### Given request
Copy every line of the data that contains the string "part".

### Dataset excerpt

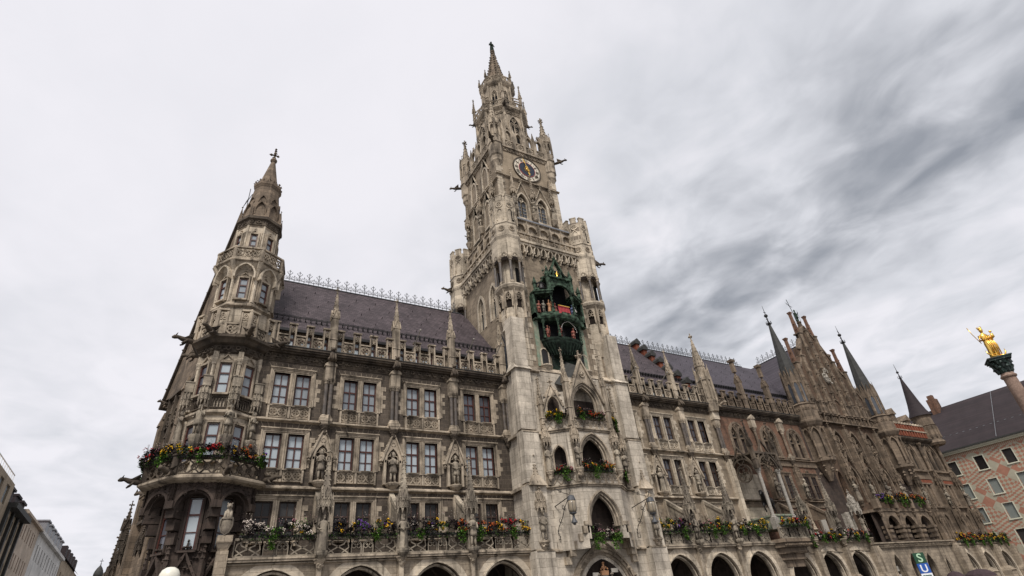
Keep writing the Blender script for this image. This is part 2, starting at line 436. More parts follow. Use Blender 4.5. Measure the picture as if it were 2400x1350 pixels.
    def strip(s, pts, w, y0, y1, closed=False):        # flat bar of width w along an x,z polyline
        n = len(pts); L = []
        for i in range(n):
            a = pts[(i - 1) % n] if (closed or i > 0) else pts[i]
            b = pts[(i + 1) % n] if (closed or i < n - 1) else pts[i]
            dx, dz = b[0] - a[0], b[1] - a[1]
            l = math.hypot(dx, dz) or 1
            L.append((-dz / l * w / 2, dx / l * w / 2))
        vs, fs = [], []
        for (x, z), (ox, oz) in zip(pts, L):
            vs += [(x + ox, y0, z + oz), (x - ox, y0, z - oz), (x - ox, y1, z - oz), (x + ox, y1, z + oz)]
        for i in range(n if closed else n - 1):
            j = (i + 1) % n
            for k in range(4):
                k2 = (k + 1) % 4
                fs.append((i * 4 + k, i * 4 + k2, j * 4 + k2, j * 4 + k))
        if not closed:
            fs += [(3, 2, 1, 0), tuple((n - 1) * 4 + k for k in range(4))]
        s.add(vs, fs)
    def ring(s, cx, cz, r, w, y0, y1, n=10, a0=0.0, a1=None):
        if a1 is None: s.strip([(cx + r * math.cos(2 * math.pi * i / n), cz + r * math.sin(2 * math.pi * i / n)) for i in range(n)], w, y0, y1, True)
        else: s.strip([(cx + r * math.cos(a0 + (a1 - a0) * i / n), cz + r * math.sin(a0 + (a1 - a0) * i / n)) for i in range(n + 1)], w, y0, y1)
    def wall(s, x0, x1, z0, z1, y, holes, depth=0.35):  # sheet facing -y with rectangular holes and their reveals
        xs = sorted({x0, x1, *[h[0] for h in holes], *[h[1] for h in holes]})
        zs = sorted({z0, z1, *[h[2] for h in holes], *[h[3] for h in holes]})
        for a, b in zip(xs, xs[1:]):
            for c, d in zip(zs, zs[1:]):
                mx, mz = (a + b) / 2, (c + d) / 2
                if any(h[0] < mx < h[1] and h[2] < mz < h[3] for h in holes): continue
                s.add([(a, y, c), (b, y, c), (b, y, d), (a, y, d)], [(0, 1, 2, 3)])
        for a, b, c, d in holes:
            q = y + depth
            s.add([(a, y, c), (a, q, c), (a, q, d), (a, y, d), (b, y, c), (b, q, c), (b, q, d), (b, y, d)],
                  [(0, 3, 2, 1), (4, 5, 6, 7), (0, 1, 5, 4), (3, 7, 6, 2)])
    def arch_wall(s, x0, x1, z0, z1, y, arches, depth=0.5):  # sheet with pointed openings (cx, w, zb, zs, h)
        cur = x0
        for cx, w, zb, zs, h in sorted(arches):
            a, b = cx - w / 2, cx + w / 2
            if a > cur: s.add([(cur, y, z0), (a, y, z0), (a, y, z1), (cur, y, z1)], [(0, 1, 2, 3)])
            if zb > z0: s.add([(a, y, z0), (b, y, z0), (b, y, zb), (a, y, zb)], [(0, 1, 2, 3)])
            p = [(a, zb)] + arch(cx, zs, w, h, 7) + [(b, zb)]
            for (xa, za), (xb, zb_) in zip(p[1:-1], p[2:-1]):
                s.add([(xa, y, za), (xb, y, zb_), (xb, y, z1), (xa, y, z1)], [(0, 1, 2, 3)])
            q = y + depth
            for (xa, za), (xb, zb_) in zip(p, p[1:]):
                s.add([(xa, y, za), (xa, q, za), (xb, q, zb_), (xb, y, zb_)], [(0, 1, 2, 3)])
            cur = b
        if cur < x1: s.add([(cur, y, z0), (x1, y, z0), (x1, y, z1), (cur, y, z1)], [(0, 1, 2, 3)])
    def mesh(s, name, mats):
        me = bpy.data.meshes.new(name)
        me.from_pydata(s.v, [], s.f)
        for q in (mats if isinstance(mats, (list, tuple)) else [mats]): me.materials.append(M[q])
        me.polygons.foreach_set('material_index', s.mi)
        me.polygons.foreach_set('use_smooth', s.sm)
        me.update()
        return me
def arch(cx, zs, w, h, n=6):
    a = w / 2
    if h < a * 1.001: h = a * 1.001
    r = (a * a + h * h) / (2 * a)
    c = cx - a + r
    e = math.atan2(h, cx - c)
    left = [(c + r * math.cos(math.pi + (e - math.pi) * i / n), zs + r * math.sin(math.pi + (e - math.pi) * i / n)) for i in range(n + 1)]
    return left + [(2 * cx - x, z) for x, z in reversed(left[:-1])]
def ogee(cx, zs, w, h, n=5):          # ogee (keel) arch
    a = w / 2; out = []
    for i in range(n + 1):
        t = i / n
        out.append((cx - a * math.cos(t * math.pi / 2) ** 1.0 * (1 - 0.25 * t) , zs + h * (0.62 * math.sin(t * math.pi / 2) + 0.38 * t ** 4)))
    out[-1] = (cx, zs + h)
    return out + [(2 * cx - x, z) for x, z in reversed(out[:-1])]

# ------------------------------------------------------------ objects
def thing(name, label, cat, loc=(0, 0, 0), rz=0.0, group=None):
    o = bpy.data.objects.new(name, None)
    COL.objects.link(o)
    o.location = loc; o.rotation_euler = (0, 0, rz)
    o.empty_display_size = 0.5
    o['label'] = label; o['category'] = cat
    if group: o['group'] = group
    return o
def obj(name, me, parent=None, loc=(0, 0, 0), rz=0.0, sc=None):
    o = bpy.data.objects.new(name, me)
    COL.objects.link(o)
    o.location = loc; o.rotation_euler = (0, 0, rz)
    if sc is not None: o.scale = sc if isinstance(sc, tuple) else (sc, sc, sc)
    if parent is not None: o.parent = parent
    return o
def pieces(mb):
    """face lists of the far-apart pieces of a builder (each becomes a part of its own)"""
    n = len(mb.v); p = list(range(n))
    def find(i):
        while p[i] != i: p[i] = p[p[i]]; i = p[i]
        return i
    for f in mb.f:
        r = find(f[0])
        for i in f[1:]:
            q = find(i)
            if q != r: p[q] = r
    V = np.array(mb.v); root = np.array([find(i) for i in range(n)])
    _, isl = np.unique(root, return_inverse=True); k = isl.max() + 1
    if k < 2 or k > 5000: return None
    lo = np.full((k, 3), np.inf); hi = -lo
    np.minimum.at(lo, isl, V); np.maximum.at(hi, isl, V)
    size = (hi - lo).max(axis=1)
    g = list(range(k))
    def fg(i):
        while g[i] != i: g[i] = g[g[i]]; i = g[i]
        return i
    D = None
    for i in range(k):
        gap = np.sqrt((np.maximum(0, np.maximum(lo[i] - hi, lo - hi[i])) ** 2).sum(axis=1))
        for j in np.nonzero(gap <= np.maximum(.02, .49 * np.maximum(size[i], size)))[0]:
            x, y = fg(i), fg(int(j))
            if x != y: g[y] = x
    lab = [fg(i) for i in range(k)]
    keep = sorted(set(lab))
    if len(keep) < 2: return None
    # stray crumbs go with the nearest larger piece
    ext = {}
    for i, l in enumerate(lab):
        q = ext.get(l); ext[l] = (lo[i], hi[i]) if q is None else (np.minimum(q[0], lo[i]), np.maximum(q[1], hi[i]))
    big = [l for l in keep if (ext[l][1] - ext[l][0]).max() > .45]
    if big:
        for l in keep:
            if l in big: continue
            c = (ext[l][0] + ext[l][1]) / 2
            t = min(big, key=lambda q: np.linalg.norm(np.maximum(0, np.maximum(ext[q][0] - c, c - ext[q][1]))))
            lab = [t if x == l else x for x in lab]
    out = {}
    for fi, f in enumerate(mb.f): out.setdefault(lab[isl[f[0]]], []).append(fi)
    return list(out.values()) if len(out) > 1 else None
def part(name, mb, mats, parent, loc=(0, 0, 0), rz=0.0, sc=None, whole=False):
    ps = None if whole else pieces(mb)
    if not ps: return obj(name, mb.mesh(name, mats), parent, loc, rz, sc)
    o = None
    for fs in ps:
        q = MB(); m = {}
        for fi in fs:
            f = []
            for i in mb.f[fi]:
                if i not in m: m[i] = len(q.v); q.v.append(mb.v[i])
                f.append(m[i])
            q.f.append(tuple(f)); q.mi.append(mb.mi[fi]); q.sm.append(mb.sm[fi])
        o = obj(name, q.mesh(name, mats), parent, loc, rz, sc)
    return o
class Kit:
    """several part builders sharing one moving frame"""
    def __init__(s, root): s.root, s.m, s.T, s.st = root, {}, Matrix.Identity(4), []
    def push(s, *a, **k):
        q = MB(); q.T = s.T; q.push(*a, **k); s.st.append(s.T); s.T = q.T
    def pop(s): s.T = s.st.pop()
    def __getitem__(s, n):
        if n not in s.m: s.m[n] = MB()
        s.m[n].T = s.T
        return s.m[n]
    def done(s, mats, default):
        for n, m in s.m.items(): part(n, m, mats.get(n, default), s.root, whole=n in ('joint',))
def tag(o, label, cat, group=None):
    o['label'] = label; o['category'] = cat
    if group: o['group'] = group
    return o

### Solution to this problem
Keep writing the Blender script for this image. This is part 2, starting at line 436. More parts follow. Use Blender 4.5. Measure the picture as if it were 2400x1350 pixels.
    """face lists of the far-apart pieces of a builder (each becomes a part of its own)"""
def part(name, mb, mats, parent, loc=(0, 0, 0), rz=0.0, sc=None, whole=False):
    """several part builders sharing one moving frame"""
        for n, m in s.m.items(): part(n, m, mats.get(n, default), s.root, whole=n in ('joint',))